The Art of Craft: A New Bracelet From Van Cleef & Arpels Brings to Life the Illustrations of a Turn-of-the-Century French Astronomer

The bracelet comes from the French house’s latest line of high jewelry, which explores the nexus of design and astronomy.

Behind the scenes of the Terre et Lune bracelet in production. Photo courtesy Van Cleef & Arpels.

In January, the French luxury house Van Cleef & Arpels unveiled its latest line of high jewelry. Titled Sous Les Étoiles, the collection examines where the worlds of art, astronomy, and science meet.
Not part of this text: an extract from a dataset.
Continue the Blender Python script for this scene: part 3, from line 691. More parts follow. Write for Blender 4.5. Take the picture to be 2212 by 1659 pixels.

The unlikely assemblage of references resulted in a dazzling line of objects fashioned after planetary orbs, starry skies, and the cosmos more generally, employing textured gold, deep blue and vibrant yellow sapphires, and scores of variously cut white diamonds that encrust nearly every object in the collection. 

The Terre et Lune bracelet. Photo courtesy Van Cleef & Arpels.

The Terre et Lune bracelet. Photo courtesy Van Cleef & Arpels.

While the more obvious highlights—like the Nuée d’Émeraudes necklace, which boasts 62.30 carats of forest-green emeralds and is modeled after the blue-green glow emitted from a famous Jupiter family comet—speak for themselves, the most artistic pieces may be the collection’s subtler objects, such as the Terre et Lune bracelet. Its design was conceived as an homage to the relationship between the earth and its moon and was additionally inspired by Jules Verne’s 1865 novel From the Earth to the Moon, and the evocative illustrations found in many of the written works of French astronomer Camille Flammarion. 

Photo courtesy Van Cleef & Arpels.

Photo courtesy of Van Cleef & Arpels.

The bracelet depicts “the eternal duet of these heavenly bodies,” according to the house. The earth is portrayed in a series of “mystery-set” blue baguette sapphires—a setting technique conceived and patented by Van Cleef in December of 1933 that makes stones appear as though they are floating over the object they cover, without any visible prongs or settings. The sapphires face off against the moon, an orb smaller and more delicate in size, its hole-y terrain reflected in a series of white diamonds set with inverted pavilions.

Rounding the earth and running down the line of the bracelet itself, too, is a thread of rose gold, which Van Cleef’s designers included to evoke the equator, using diamonds and yellow sapphires that dot their surfaces. Altogether, the bracelet recalls continents and stars, skies and seas.  

While the object is still in production, it will be available later this year for purchase upon request.